Vient ensuite le déni. Une stratégie normale pour se protéger. On ne peut pas croire que l’événement se produit. Il s’ensuit des comportements parfois moins adaptés ; continuer de travailler comme si rien ne s’est produit (continuer d’aller chercher de nouveaux mandats), ne pas discuter de la situation avec des gens concernés (ne pas en parler aux employés), ne pas aller chercher l’aide requise (avocats pour l’organisation, psychologue pour soi).
Puis survient la colère qui prend souvent la forme de blâme (chercher un coupable ou une raison à ce qui arrive). Cette étape peut nous amener à briser des ponts avec des collègues, des associés. Il importe de prendre conscience de notre état émotionnel et d’agir en conséquence. N’oublions pas que la colère est une émotion qui a pour objectif une reprise de contrôle sur son environnement. C’est souvent une réponse au sentiment d’impuissance — une émotion souvent très difficile à vivre pour les entrepreneurs. Cette étape exige un travail de réflexion et un soutien émotionnel si elle perdure.

L’acceptation
Ensuite vient lentement l’acceptation. Ce moment où l’on accepte la perte et où l’on se résigne à laisser aller l’objet du deuil. Cette étape passe souvent, pour l’entrepreneur, par un bilan. Qu’est-ce que je retiens de cette expérience ? Qu’est-ce qui a bien fonctionné et moins bien fonctionné?

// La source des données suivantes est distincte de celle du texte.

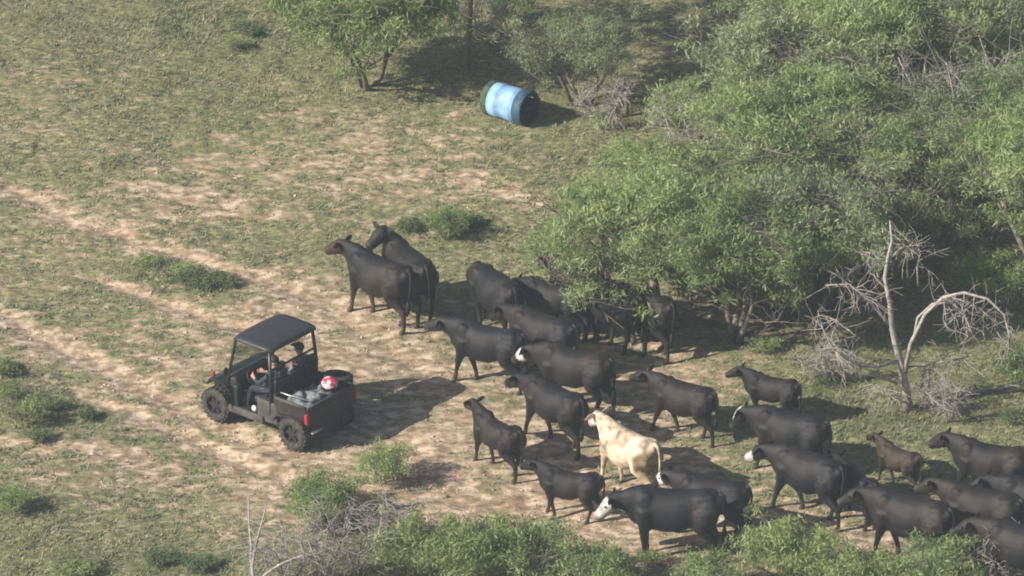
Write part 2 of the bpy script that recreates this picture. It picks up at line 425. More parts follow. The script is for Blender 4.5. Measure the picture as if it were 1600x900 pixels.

Finalement, on parle de reconstruction. Se refaire une vie: une nouvelle entreprise, un nouveau projet, un nouveau défi, et cela, en puisant dans l’expérience que nous a donnée l’objet du deuil. Je vais donc me reconstruire une nouvelle réalité. Celle-ci peut impliquer des relations différentes avec certaines personnes et même avec certains milieux. Elle implique des adaptations, mais elle comporte également ses charmes et ses écueils.
Ultimement, c’est ce qui importe: avoir un projet. Lorsqu’on se définit comme entrepreneur, c’est important de garder en tête que l’on est toujours plus qu’un seul projet. Les projets passent, ont des débuts, des milieux et des fins. Mais à travers ceux-ci, l’entrepreneur reste un individu qui entreprend et fait avancer des projets. Il pourra toujours entreprendre autre chose et par cela, il restera toujours un entrepreneur. On peut lui enlever son projet actuel, mais il aura toujours en poche de nouveaux projets. C’est même cela qui est au cœur de son expertise.